The church was also on Bishop Head’s closing list, but before he’d close it, he’d run the parish through a “process” to discern if the church were viable or not. For three years, we “processed” according to all the criteria established by the chancery.

With pastor and people firmly committed to maintaining the church, evangelizing, building up the parish, establishing a sure financial footing for the parish, we thought we could prove that St. Vincent de Paul should remain open. His “bean counters” had predetermined three years earlier the church should close, and so it was.

The announcement the parish would close was made just before Easter 1993, and the wonderful pastor had a heart attack and died shortly thereafter.

It was while going through this ordeal that I joined The Wanderer as its news editor. I was doing some occasional freelance work for the paper, the oldest continuously published independent Catholic newspaper in the United States, when publisher Al Matt asked me if I’d like to come on full time.

Many times during my career, I’ve been asked what kind of training I had that prepared me for my job and I reply that the job that prepared me most was a short stint I did at a big dairy farm, where my job was cleaning the stalls twice a day.

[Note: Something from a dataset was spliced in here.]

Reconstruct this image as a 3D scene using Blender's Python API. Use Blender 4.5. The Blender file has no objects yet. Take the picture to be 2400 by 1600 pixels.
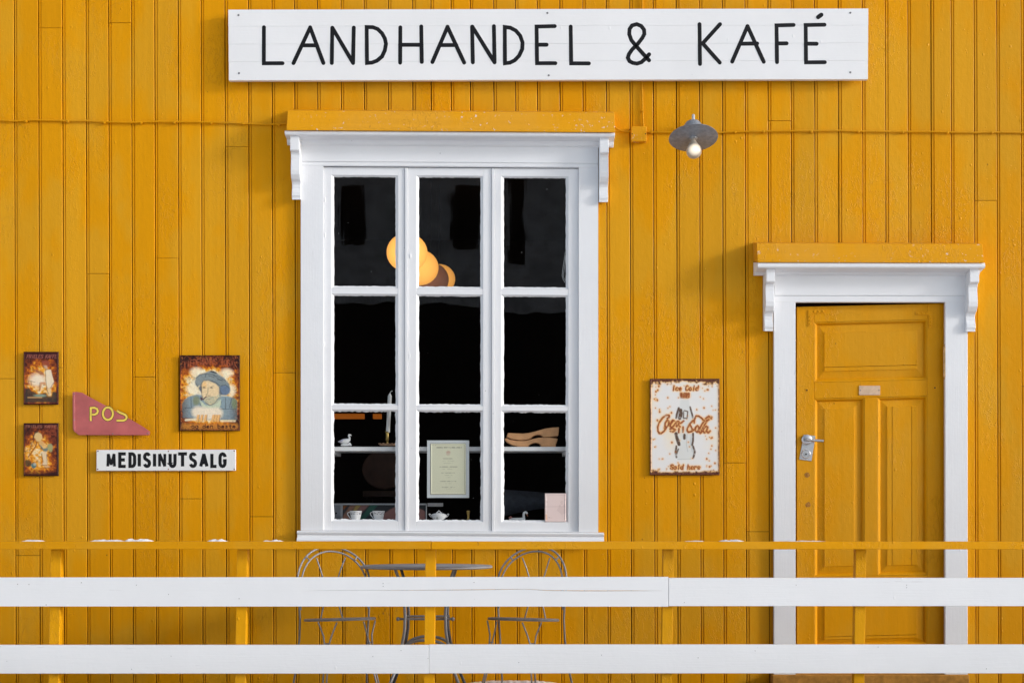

I recall one of the first addresses given by a newly elected John Paul II. Speaking to journalists, the Holy Father told reporters their primary task is to “tell the truth” — regardless of the costs or consequences, the risks or difficulties. By telling the truth, he said, one bears witness to the Truth, which is a person, Jesus Christ. And though others may not want to hear the truth because they find it too hard or too difficult or too uncomfortable, telling the truth — even when no one is listening — has a great value precisely because it creates a climate where truth can prevail.

One time, when Challenge’s publisher Larry Henderson was describing the work of the mass media in society, he said “the devil has all the microphones.” This is true, but it makes Catholic journalism all the more exciting because we know, in the end, we win.